E lá fomos nós, de speed em speed, com mais e menos “animo”, acreditando cada vez menos naquelas palavrinhas por baixo da seta amarela. “Casi”, estava escrito, mas esse quase parecia que nunca chegava.
Até que um dia, 112 quilómetros depois, finalmente nos pudemos deitar durante dez minutos no centro da praça e concluir: “A catedral não está centrada”. Só um caminhante poderia ver isso, pareceu-nos. E foi então com orgulho que nos levantámos e decidimos ir beber um merecido leite com chocolate acompanhado de uma “tarta”. A tarta de Santiago.
Era verdade, tinhamos mesmo chegado.

"Seja para como for, seja para onde for, partir!"

Fernando Pessoa, Ode Marítima

Em silêncio

Esta reportagem da Rádio Renascença sobre as mojas de clausura, apareceu bem propósito do caminho de Santiago e de uma famosa história (que durou meses) sobre levar ou nao o iPod para a caminhada.
Apesar de nunda ter chegado a perceber muito bem a dita vida de contemplaçao, o video trouxe-me memórias. Daquelas que nos fazem sorrir e perguntar: "O que é que aconteceu entretanto?"

(via Ponto Media)

Santiago

Vamos em quatro: três pessoas, uma guitarra.

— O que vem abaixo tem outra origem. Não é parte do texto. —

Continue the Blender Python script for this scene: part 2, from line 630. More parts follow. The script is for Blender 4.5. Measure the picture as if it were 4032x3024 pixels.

E o nosso destino é Santiago de Compostela.
Por agora no meu quarto passeiam-se listas riscadas e por riscar. Caminhos, quilómetros, albergues e um papel com gafunhos de “dicas” sem fim. Dizem que temos de levar vaselina, repelente, remédios para a dor muscular. Uma amiga insiste que eu carregue uma “bacia” para por os pés em água quente ao fim da caminhada. E eu anoto, vou anotando.
Mas descobri que, afinal, o percurso que vamos fazer não é de 109 quilómetros, mas sim de 152. Decidimos alargar a viagem para cinco dias. “Quem sabe seis”, disseram os meus companheiros. Eu assenti. Quero viajar eternamente, pensei. E foi então que disse com a minha voz de filme americano: “danem-se as dicas e os papeis, vamos à aventura!”